Through it all, I couldn’t help but make the airline comparison. Tesla certainly blows away the automotive competition, but they couldn’t have done it without starting from the ground up. Airline upstarts like Virgin America have also blown away their legacy competitors in almost every metric, in large part because they had the luxury of starting from scratch.

Some examples of what sets Tesla apart:

  • We saw a seven-story stamping press Tesla bought in Germany. The manufacturer said it would take one year to dismantle the behemoth machine and move it to California. The Tesla folks said, “Too slow, we’ll figure that out internally.” And it took them just four months.
  • We saw the tour leader balance an entire side-panel of aluminum (the whole length of a car!) on one finger—it’s that lightweight. Yet the Model S is the safest vehicle ever tested by the U.S. government, in several cases breaking testing machines when trying to reach the limits of the car’s chassis.
  • We saw workers hand-polishing metal pieces with care, as the tour guide shared the company narrative about how the cars are works of art that require real craftsmanship. Those polishing seemed to actually believe the narrative.

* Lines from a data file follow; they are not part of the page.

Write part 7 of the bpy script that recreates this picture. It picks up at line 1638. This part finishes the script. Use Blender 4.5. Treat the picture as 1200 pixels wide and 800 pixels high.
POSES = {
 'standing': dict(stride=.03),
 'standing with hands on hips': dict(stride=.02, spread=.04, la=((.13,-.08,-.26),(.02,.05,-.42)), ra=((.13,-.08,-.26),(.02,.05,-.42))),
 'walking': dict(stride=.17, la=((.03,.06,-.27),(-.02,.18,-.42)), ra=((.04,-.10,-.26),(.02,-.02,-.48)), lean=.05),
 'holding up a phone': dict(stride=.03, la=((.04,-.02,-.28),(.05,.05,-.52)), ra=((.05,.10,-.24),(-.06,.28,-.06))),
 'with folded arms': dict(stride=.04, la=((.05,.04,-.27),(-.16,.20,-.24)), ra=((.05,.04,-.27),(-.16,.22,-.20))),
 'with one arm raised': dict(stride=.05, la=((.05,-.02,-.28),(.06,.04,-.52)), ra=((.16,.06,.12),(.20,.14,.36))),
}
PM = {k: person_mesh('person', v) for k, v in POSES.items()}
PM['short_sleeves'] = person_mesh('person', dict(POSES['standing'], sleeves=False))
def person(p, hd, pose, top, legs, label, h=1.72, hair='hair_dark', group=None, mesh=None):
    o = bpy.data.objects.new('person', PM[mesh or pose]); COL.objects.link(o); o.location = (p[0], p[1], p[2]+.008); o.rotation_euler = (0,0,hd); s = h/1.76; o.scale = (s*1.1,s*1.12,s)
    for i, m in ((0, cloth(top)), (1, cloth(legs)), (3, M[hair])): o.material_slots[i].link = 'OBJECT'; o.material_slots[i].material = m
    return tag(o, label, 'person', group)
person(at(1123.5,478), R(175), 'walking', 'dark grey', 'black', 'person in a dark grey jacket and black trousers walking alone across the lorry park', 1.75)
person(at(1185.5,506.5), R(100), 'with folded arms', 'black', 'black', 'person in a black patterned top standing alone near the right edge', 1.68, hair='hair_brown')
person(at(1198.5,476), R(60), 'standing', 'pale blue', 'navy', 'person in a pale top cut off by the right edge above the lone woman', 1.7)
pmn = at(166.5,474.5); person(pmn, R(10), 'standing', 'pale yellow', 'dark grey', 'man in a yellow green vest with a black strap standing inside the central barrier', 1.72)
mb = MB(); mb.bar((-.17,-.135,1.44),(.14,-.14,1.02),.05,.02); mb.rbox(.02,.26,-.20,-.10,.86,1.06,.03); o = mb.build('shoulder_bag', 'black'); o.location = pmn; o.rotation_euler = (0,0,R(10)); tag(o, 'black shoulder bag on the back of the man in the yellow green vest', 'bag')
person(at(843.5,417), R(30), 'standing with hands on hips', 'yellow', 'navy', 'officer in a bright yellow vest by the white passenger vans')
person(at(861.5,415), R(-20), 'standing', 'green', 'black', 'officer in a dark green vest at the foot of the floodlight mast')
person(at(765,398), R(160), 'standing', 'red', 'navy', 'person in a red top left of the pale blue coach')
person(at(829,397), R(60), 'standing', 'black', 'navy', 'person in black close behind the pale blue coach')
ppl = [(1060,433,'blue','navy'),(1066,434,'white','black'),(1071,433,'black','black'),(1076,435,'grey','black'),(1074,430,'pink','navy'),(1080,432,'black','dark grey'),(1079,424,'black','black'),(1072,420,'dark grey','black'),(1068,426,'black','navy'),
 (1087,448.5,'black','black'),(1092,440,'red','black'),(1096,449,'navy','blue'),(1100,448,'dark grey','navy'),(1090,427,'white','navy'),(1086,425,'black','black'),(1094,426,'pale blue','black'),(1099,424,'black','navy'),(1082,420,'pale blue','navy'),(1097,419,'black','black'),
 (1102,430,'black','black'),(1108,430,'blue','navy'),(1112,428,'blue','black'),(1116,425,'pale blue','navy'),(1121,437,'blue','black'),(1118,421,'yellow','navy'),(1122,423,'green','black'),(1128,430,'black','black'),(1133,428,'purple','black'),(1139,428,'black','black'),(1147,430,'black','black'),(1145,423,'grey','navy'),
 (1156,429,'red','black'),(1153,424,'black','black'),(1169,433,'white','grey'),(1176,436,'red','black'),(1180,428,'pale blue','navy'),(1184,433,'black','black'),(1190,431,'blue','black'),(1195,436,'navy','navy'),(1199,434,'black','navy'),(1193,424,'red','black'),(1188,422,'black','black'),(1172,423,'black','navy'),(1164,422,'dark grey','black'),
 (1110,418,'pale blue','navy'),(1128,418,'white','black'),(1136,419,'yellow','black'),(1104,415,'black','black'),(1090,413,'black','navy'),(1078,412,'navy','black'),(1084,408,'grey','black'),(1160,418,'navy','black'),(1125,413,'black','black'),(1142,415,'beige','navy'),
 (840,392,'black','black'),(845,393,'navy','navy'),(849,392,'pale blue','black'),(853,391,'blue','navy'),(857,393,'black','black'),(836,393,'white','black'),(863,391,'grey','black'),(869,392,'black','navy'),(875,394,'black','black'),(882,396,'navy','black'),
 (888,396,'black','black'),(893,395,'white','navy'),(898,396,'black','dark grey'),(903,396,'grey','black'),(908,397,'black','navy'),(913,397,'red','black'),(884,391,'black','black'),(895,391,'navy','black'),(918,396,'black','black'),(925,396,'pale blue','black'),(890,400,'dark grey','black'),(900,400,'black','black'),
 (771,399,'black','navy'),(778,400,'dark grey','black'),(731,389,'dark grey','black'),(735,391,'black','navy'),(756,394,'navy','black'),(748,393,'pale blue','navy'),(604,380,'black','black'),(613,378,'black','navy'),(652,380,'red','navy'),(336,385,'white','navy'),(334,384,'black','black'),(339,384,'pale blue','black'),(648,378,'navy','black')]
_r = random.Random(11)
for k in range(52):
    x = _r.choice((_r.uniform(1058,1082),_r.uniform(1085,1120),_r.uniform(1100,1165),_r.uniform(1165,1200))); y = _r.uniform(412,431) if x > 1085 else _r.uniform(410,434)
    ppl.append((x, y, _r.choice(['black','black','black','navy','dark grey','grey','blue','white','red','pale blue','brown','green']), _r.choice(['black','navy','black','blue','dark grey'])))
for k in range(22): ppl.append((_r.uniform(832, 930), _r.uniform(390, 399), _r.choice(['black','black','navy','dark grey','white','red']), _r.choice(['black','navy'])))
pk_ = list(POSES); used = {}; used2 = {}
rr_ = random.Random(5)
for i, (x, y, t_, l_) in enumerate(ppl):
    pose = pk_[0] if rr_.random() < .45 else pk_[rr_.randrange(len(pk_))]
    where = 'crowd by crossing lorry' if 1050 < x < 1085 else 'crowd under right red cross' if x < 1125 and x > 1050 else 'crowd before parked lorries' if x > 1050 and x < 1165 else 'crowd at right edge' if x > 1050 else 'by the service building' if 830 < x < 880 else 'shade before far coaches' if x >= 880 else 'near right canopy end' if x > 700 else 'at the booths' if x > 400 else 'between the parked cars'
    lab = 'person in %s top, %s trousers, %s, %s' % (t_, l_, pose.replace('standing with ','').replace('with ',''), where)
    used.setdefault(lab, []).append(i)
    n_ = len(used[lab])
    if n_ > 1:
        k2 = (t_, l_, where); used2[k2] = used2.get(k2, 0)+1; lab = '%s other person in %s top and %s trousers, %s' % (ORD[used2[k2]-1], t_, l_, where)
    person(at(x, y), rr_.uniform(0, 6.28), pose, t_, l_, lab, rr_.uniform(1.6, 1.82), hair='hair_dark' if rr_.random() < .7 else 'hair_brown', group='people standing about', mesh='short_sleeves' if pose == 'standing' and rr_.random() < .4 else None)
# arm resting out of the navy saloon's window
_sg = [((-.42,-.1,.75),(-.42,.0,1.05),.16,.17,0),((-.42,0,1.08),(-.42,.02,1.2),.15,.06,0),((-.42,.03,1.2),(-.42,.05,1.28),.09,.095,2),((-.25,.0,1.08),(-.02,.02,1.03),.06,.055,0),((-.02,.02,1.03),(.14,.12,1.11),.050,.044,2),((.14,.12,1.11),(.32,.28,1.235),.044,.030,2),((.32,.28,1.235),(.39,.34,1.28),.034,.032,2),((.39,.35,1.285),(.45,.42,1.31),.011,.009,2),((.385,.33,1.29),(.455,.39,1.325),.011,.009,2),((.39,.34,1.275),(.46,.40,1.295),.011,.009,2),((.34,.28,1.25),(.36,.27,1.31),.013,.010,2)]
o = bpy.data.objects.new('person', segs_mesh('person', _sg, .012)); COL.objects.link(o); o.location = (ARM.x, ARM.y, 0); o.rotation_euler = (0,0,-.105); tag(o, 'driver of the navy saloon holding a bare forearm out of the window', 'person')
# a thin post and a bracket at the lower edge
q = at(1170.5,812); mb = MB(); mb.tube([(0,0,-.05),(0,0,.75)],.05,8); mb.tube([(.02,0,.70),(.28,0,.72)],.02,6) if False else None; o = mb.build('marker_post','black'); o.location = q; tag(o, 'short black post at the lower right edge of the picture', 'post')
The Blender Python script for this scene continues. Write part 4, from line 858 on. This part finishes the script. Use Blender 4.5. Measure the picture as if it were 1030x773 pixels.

But more than specifics, there was an air of pride and excellence that something special was going on there—that as a collective, they were achieving the unachievable because they were willing to think outside the box and give it their all.

Here’s where I got a little sad for the traditional auto manufacturers. And the legacy airlines.

We were witnessing all this in a building that had been sold to Tesla in 2010 by NUMMI, a joint venture of Toyota and General Motors that failed.

NUMMI employees hated working in that building, so the first thing Tesla did was paint the place with white, gray and red epoxy, top to bottom. They added beautiful rest areas and showers, because they found many workers rode their bikes to work. They offered free and healthy snacks and drinks. They’re planning a huge vegetable garden where workers can take home what they grow.

Tesla’s focus on employees, technology, and capitalization/investment has allowed them to build a product that is universally agreed upon to be extraordinary. And which means they are able to grow despite no traditional marketing, just word of mouth. As you can tell, it works—I’m already an evangelist.

Yesterday, just as I was contemplating the sad correlation between the auto and airline industries, I read this remarkable story about a former United Global Services flier and how Virgin America stole his heart and loyalty.

Perhaps the ultimate challenge is not to create a groundbreaking product. The ultimate challenge is to create this within the confines of a legacy infrastructure, culture and workforce.